* **Recorded information**
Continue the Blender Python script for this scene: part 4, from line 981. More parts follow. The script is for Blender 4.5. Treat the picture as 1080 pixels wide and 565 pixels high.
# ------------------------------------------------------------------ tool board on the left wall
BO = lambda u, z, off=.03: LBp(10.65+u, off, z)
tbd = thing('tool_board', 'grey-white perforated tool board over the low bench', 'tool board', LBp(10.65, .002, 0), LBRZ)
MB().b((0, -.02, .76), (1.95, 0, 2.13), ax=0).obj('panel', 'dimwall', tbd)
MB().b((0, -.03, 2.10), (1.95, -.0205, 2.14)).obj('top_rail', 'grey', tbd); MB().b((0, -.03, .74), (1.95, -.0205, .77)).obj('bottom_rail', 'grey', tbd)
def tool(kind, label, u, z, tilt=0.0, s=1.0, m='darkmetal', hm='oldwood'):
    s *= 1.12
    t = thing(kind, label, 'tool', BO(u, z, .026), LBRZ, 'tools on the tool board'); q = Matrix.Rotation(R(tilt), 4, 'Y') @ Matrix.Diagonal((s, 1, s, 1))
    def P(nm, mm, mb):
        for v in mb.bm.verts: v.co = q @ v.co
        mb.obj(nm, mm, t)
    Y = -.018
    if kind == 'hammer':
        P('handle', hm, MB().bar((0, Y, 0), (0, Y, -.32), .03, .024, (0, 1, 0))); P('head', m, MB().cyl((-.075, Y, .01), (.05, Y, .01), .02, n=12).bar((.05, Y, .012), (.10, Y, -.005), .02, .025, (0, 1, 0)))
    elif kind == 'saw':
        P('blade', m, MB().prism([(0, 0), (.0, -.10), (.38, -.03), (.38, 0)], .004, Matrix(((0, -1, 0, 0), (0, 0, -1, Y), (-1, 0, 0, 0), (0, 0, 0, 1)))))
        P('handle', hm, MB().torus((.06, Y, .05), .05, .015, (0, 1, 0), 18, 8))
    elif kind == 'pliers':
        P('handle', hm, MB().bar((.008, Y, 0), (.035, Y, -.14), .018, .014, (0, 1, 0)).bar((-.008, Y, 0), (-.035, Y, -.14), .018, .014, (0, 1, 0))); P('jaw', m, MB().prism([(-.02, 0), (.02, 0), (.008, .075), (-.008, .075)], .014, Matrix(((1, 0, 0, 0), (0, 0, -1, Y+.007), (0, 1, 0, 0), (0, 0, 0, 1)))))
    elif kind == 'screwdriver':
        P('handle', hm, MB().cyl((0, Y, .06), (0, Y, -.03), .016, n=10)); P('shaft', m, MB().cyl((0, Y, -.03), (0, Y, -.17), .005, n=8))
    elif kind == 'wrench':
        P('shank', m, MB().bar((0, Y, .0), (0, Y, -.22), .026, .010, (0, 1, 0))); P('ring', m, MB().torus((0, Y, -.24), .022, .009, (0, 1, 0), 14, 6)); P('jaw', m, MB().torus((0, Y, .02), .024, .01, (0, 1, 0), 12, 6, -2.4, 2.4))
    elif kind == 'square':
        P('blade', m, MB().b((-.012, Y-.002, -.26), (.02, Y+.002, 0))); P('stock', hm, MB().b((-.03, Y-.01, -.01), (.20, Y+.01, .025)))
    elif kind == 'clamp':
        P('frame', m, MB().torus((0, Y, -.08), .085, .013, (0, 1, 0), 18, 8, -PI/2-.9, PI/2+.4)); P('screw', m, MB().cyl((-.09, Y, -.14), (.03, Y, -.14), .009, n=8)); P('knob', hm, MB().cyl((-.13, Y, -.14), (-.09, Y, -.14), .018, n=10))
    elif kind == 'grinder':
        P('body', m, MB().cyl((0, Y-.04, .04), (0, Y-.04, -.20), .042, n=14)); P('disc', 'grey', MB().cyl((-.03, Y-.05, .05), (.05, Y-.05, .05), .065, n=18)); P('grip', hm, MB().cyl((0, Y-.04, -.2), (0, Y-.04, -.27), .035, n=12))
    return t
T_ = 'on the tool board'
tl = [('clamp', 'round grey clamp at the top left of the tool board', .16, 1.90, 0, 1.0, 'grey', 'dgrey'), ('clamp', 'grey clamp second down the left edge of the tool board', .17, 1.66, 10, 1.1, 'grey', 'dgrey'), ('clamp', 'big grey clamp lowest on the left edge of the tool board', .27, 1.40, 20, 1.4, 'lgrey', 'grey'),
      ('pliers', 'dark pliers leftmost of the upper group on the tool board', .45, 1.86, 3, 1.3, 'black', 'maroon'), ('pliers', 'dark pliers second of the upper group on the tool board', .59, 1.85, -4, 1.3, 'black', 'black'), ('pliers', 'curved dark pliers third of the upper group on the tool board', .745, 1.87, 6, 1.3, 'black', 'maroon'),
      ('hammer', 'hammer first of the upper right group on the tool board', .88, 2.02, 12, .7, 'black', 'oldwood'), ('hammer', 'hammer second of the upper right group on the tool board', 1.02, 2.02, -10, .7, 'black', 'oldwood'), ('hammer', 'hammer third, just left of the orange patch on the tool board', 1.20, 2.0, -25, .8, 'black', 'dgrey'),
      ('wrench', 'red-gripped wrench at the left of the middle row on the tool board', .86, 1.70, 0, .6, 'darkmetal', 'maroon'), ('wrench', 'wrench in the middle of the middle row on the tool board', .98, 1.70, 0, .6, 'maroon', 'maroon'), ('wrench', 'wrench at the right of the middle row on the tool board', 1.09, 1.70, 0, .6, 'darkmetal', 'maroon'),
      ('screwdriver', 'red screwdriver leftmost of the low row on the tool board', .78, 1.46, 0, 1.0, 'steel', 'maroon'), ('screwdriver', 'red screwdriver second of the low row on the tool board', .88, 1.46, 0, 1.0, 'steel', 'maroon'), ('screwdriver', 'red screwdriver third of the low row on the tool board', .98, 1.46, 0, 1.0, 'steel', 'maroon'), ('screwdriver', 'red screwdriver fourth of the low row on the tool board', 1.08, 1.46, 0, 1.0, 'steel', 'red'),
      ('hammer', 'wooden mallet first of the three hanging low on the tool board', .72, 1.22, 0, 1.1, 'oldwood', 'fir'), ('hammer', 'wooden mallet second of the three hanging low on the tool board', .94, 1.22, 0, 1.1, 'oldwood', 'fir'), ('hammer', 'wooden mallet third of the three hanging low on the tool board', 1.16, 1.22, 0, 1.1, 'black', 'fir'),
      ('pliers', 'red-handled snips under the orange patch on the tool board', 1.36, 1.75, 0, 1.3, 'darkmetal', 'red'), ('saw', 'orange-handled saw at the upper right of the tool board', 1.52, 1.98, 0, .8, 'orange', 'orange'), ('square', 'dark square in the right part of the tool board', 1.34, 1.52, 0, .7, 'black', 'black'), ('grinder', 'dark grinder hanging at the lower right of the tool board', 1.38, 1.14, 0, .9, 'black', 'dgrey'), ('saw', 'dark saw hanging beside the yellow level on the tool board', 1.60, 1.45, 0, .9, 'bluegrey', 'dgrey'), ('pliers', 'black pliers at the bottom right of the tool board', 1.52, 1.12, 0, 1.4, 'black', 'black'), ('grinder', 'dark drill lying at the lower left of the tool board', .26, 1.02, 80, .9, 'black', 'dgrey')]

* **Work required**
Write out each line of the data above again, exactly as given.

* **Finished answer**
Continue the Blender Python script for this scene: part 4, from line 981. More parts follow. The script is for Blender 4.5. Treat the picture as 1080 pixels wide and 565 pixels high.
# ------------------------------------------------------------------ tool board on the left wall
BO = lambda u, z, off=.03: LBp(10.65+u, off, z)
tbd = thing('tool_board', 'grey-white perforated tool board over the low bench', 'tool board', LBp(10.65, .002, 0), LBRZ)
MB().b((0, -.02, .76), (1.95, 0, 2.13), ax=0).obj('panel', 'dimwall', tbd)
MB().b((0, -.03, 2.10), (1.95, -.0205, 2.14)).obj('top_rail', 'grey', tbd); MB().b((0, -.03, .74), (1.95, -.0205, .77)).obj('bottom_rail', 'grey', tbd)
def tool(kind, label, u, z, tilt=0.0, s=1.0, m='darkmetal', hm='oldwood'):
    s *= 1.12
    t = thing(kind, label, 'tool', BO(u, z, .026), LBRZ, 'tools on the tool board'); q = Matrix.Rotation(R(tilt), 4, 'Y') @ Matrix.Diagonal((s, 1, s, 1))
    def P(nm, mm, mb):
        for v in mb.bm.verts: v.co = q @ v.co
        mb.obj(nm, mm, t)
    Y = -.018
    if kind == 'hammer':
        P('handle', hm, MB().bar((0, Y, 0), (0, Y, -.32), .03, .024, (0, 1, 0))); P('head', m, MB().cyl((-.075, Y, .01), (.05, Y, .01), .02, n=12).bar((.05, Y, .012), (.10, Y, -.005), .02, .025, (0, 1, 0)))
    elif kind == 'saw':
        P('blade', m, MB().prism([(0, 0), (.0, -.10), (.38, -.03), (.38, 0)], .004, Matrix(((0, -1, 0, 0), (0, 0, -1, Y), (-1, 0, 0, 0), (0, 0, 0, 1)))))
        P('handle', hm, MB().torus((.06, Y, .05), .05, .015, (0, 1, 0), 18, 8))
    elif kind == 'pliers':
        P('handle', hm, MB().bar((.008, Y, 0), (.035, Y, -.14), .018, .014, (0, 1, 0)).bar((-.008, Y, 0), (-.035, Y, -.14), .018, .014, (0, 1, 0))); P('jaw', m, MB().prism([(-.02, 0), (.02, 0), (.008, .075), (-.008, .075)], .014, Matrix(((1, 0, 0, 0), (0, 0, -1, Y+.007), (0, 1, 0, 0), (0, 0, 0, 1)))))
    elif kind == 'screwdriver':
        P('handle', hm, MB().cyl((0, Y, .06), (0, Y, -.03), .016, n=10)); P('shaft', m, MB().cyl((0, Y, -.03), (0, Y, -.17), .005, n=8))
    elif kind == 'wrench':
        P('shank', m, MB().bar((0, Y, .0), (0, Y, -.22), .026, .010, (0, 1, 0))); P('ring', m, MB().torus((0, Y, -.24), .022, .009, (0, 1, 0), 14, 6)); P('jaw', m, MB().torus((0, Y, .02), .024, .01, (0, 1, 0), 12, 6, -2.4, 2.4))
    elif kind == 'square':
        P('blade', m, MB().b((-.012, Y-.002, -.26), (.02, Y+.002, 0))); P('stock', hm, MB().b((-.03, Y-.01, -.01), (.20, Y+.01, .025)))
    elif kind == 'clamp':
        P('frame', m, MB().torus((0, Y, -.08), .085, .013, (0, 1, 0), 18, 8, -PI/2-.9, PI/2+.4)); P('screw', m, MB().cyl((-.09, Y, -.14), (.03, Y, -.14), .009, n=8)); P('knob', hm, MB().cyl((-.13, Y, -.14), (-.09, Y, -.14), .018, n=10))
    elif kind == 'grinder':
        P('body', m, MB().cyl((0, Y-.04, .04), (0, Y-.04, -.20), .042, n=14)); P('disc', 'grey', MB().cyl((-.03, Y-.05, .05), (.05, Y-.05, .05), .065, n=18)); P('grip', hm, MB().cyl((0, Y-.04, -.2), (0, Y-.04, -.27), .035, n=12))
    return t
T_ = 'on the tool board'
tl = [('clamp', 'round grey clamp at the top left of the tool board', .16, 1.90, 0, 1.0, 'grey', 'dgrey'), ('clamp', 'grey clamp second down the left edge of the tool board', .17, 1.66, 10, 1.1, 'grey', 'dgrey'), ('clamp', 'big grey clamp lowest on the left edge of the tool board', .27, 1.40, 20, 1.4, 'lgrey', 'grey'),
      ('pliers', 'dark pliers leftmost of the upper group on the tool board', .45, 1.86, 3, 1.3, 'black', 'maroon'), ('pliers', 'dark pliers second of the upper group on the tool board', .59, 1.85, -4, 1.3, 'black', 'black'), ('pliers', 'curved dark pliers third of the upper group on the tool board', .745, 1.87, 6, 1.3, 'black', 'maroon'),
      ('hammer', 'hammer first of the upper right group on the tool board', .88, 2.02, 12, .7, 'black', 'oldwood'), ('hammer', 'hammer second of the upper right group on the tool board', 1.02, 2.02, -10, .7, 'black', 'oldwood'), ('hammer', 'hammer third, just left of the orange patch on the tool board', 1.20, 2.0, -25, .8, 'black', 'dgrey'),
      ('wrench', 'red-gripped wrench at the left of the middle row on the tool board', .86, 1.70, 0, .6, 'darkmetal', 'maroon'), ('wrench', 'wrench in the middle of the middle row on the tool board', .98, 1.70, 0, .6, 'maroon', 'maroon'), ('wrench', 'wrench at the right of the middle row on the tool board', 1.09, 1.70, 0, .6, 'darkmetal', 'maroon'),
      ('screwdriver', 'red screwdriver leftmost of the low row on the tool board', .78, 1.46, 0, 1.0, 'steel', 'maroon'), ('screwdriver', 'red screwdriver second of the low row on the tool board', .88, 1.46, 0, 1.0, 'steel', 'maroon'), ('screwdriver', 'red screwdriver third of the low row on the tool board', .98, 1.46, 0, 1.0, 'steel', 'maroon'), ('screwdriver', 'red screwdriver fourth of the low row on the tool board', 1.08, 1.46, 0, 1.0, 'steel', 'red'),
      ('hammer', 'wooden mallet first of the three hanging low on the tool board', .72, 1.22, 0, 1.1, 'oldwood', 'fir'), ('hammer', 'wooden mallet second of the three hanging low on the tool board', .94, 1.22, 0, 1.1, 'oldwood', 'fir'), ('hammer', 'wooden mallet third of the three hanging low on the tool board', 1.16, 1.22, 0, 1.1, 'black', 'fir'),
      ('pliers', 'red-handled snips under the orange patch on the tool board', 1.36, 1.75, 0, 1.3, 'darkmetal', 'red'), ('saw', 'orange-handled saw at the upper right of the tool board', 1.52, 1.98, 0, .8, 'orange', 'orange'), ('square', 'dark square in the right part of the tool board', 1.34, 1.52, 0, .7, 'black', 'black'), ('grinder', 'dark grinder hanging at the lower right of the tool board', 1.38, 1.14, 0, .9, 'black', 'dgrey'), ('saw', 'dark saw hanging beside the yellow level on the tool board', 1.60, 1.45, 0, .9, 'bluegrey', 'dgrey'), ('pliers', 'black pliers at the bottom right of the tool board', 1.52, 1.12, 0, 1.4, 'black', 'black'), ('grinder', 'dark drill lying at the lower left of the tool board', .26, 1.02, 80, .9, 'black', 'dgrey')]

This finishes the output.